>>>

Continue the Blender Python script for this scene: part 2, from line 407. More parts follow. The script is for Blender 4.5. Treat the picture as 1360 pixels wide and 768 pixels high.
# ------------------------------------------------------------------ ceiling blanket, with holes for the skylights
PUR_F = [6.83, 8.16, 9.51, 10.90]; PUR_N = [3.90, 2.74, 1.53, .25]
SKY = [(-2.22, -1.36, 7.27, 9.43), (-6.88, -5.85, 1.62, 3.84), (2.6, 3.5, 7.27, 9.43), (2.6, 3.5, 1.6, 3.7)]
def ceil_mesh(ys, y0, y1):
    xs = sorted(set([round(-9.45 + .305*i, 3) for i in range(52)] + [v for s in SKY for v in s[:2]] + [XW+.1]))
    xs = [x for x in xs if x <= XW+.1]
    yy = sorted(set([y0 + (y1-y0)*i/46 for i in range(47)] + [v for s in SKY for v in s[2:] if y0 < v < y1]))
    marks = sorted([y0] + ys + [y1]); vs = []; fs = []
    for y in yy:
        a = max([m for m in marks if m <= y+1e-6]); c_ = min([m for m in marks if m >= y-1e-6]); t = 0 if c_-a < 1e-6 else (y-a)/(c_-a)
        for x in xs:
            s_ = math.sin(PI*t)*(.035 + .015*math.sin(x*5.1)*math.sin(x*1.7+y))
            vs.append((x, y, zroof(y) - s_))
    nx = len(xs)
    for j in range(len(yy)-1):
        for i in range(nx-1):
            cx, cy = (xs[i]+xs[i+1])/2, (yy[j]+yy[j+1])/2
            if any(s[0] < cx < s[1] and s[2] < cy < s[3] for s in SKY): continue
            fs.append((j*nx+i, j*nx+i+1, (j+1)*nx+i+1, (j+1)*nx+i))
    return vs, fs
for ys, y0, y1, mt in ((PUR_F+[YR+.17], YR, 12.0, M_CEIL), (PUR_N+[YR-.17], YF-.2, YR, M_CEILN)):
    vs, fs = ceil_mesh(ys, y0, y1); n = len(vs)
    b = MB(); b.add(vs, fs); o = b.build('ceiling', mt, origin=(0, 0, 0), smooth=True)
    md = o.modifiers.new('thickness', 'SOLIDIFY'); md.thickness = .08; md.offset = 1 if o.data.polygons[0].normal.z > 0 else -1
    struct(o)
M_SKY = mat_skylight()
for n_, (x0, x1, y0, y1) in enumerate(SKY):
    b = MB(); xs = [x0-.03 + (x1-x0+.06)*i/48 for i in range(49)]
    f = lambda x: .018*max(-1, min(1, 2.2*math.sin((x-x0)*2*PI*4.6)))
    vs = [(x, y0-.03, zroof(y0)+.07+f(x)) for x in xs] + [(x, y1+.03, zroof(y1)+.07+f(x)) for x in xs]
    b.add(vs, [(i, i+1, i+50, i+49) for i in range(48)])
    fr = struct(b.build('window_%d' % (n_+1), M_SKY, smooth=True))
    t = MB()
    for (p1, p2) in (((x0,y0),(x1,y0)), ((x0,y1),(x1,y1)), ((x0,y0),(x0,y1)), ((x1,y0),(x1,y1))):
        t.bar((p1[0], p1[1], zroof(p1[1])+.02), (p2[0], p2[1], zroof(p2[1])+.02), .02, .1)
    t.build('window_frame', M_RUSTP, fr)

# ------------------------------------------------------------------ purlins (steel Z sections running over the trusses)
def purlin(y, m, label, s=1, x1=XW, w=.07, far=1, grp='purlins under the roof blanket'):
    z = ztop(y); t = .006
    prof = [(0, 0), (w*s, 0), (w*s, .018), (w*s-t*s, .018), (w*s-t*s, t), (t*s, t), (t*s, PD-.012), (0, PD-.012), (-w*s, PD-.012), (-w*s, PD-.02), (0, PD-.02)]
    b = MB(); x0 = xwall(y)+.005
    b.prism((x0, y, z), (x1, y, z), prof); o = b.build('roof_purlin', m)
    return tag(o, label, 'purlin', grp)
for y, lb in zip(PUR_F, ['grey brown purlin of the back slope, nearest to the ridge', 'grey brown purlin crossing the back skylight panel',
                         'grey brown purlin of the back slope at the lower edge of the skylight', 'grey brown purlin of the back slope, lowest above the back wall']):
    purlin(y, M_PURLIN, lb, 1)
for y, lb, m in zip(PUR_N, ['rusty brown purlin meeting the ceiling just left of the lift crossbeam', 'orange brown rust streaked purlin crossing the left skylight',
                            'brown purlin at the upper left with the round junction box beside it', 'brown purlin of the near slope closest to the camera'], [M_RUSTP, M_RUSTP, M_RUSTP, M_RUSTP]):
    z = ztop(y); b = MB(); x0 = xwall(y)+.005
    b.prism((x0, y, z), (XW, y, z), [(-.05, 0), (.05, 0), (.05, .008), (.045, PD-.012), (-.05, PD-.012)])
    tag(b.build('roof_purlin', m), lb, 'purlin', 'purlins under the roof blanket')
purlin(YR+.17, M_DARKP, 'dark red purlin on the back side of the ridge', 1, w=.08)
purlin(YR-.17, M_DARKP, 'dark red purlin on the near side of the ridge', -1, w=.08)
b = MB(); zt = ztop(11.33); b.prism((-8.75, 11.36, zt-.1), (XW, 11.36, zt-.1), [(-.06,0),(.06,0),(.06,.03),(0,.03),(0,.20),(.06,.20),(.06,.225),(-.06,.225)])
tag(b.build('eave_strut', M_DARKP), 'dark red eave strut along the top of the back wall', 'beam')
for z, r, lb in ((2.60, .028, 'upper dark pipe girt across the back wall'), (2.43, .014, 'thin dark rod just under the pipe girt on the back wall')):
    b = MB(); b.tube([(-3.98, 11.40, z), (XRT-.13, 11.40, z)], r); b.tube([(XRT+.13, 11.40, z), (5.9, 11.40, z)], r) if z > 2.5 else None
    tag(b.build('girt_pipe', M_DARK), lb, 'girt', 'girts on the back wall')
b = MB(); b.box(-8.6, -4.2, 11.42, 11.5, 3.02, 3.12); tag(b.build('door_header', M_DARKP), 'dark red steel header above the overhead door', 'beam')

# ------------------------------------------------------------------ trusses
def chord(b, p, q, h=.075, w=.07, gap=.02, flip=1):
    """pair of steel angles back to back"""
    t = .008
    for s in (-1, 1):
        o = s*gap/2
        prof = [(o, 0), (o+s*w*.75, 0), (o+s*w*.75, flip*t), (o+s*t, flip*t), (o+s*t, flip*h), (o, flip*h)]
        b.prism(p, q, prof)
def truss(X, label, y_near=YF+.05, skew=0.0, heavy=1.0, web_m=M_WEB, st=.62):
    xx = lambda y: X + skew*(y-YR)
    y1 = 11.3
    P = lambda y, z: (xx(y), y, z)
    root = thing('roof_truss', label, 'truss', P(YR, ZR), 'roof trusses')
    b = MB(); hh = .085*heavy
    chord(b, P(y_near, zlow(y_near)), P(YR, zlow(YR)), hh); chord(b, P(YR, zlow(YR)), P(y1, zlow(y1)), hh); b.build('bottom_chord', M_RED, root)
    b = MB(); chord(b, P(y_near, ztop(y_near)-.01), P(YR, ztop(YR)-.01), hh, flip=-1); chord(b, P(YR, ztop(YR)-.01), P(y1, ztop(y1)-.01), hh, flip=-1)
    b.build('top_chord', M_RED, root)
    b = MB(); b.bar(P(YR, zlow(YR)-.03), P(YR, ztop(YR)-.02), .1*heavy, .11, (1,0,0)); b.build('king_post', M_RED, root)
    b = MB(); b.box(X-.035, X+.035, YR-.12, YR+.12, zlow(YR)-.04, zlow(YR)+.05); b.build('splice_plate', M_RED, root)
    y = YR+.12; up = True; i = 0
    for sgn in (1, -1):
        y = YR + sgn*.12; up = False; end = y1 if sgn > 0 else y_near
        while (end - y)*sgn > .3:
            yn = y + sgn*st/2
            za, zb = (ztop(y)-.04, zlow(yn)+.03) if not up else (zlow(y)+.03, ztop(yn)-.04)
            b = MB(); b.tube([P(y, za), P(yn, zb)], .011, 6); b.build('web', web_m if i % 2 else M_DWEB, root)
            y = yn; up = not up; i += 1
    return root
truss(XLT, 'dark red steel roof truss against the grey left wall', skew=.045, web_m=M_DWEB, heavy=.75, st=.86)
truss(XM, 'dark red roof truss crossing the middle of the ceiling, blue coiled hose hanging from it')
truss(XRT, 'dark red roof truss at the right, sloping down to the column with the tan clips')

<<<

What the task requires — Return all lines containing "from".

Solution to this exercise —
Continue the Blender Python script for this scene: part 2, from line 407. More parts follow. The script is for Blender 4.5. Treat the picture as 1360 pixels wide and 768 pixels high.
truss(XM, 'dark red roof truss crossing the middle of the ceiling, blue coiled hose hanging from it')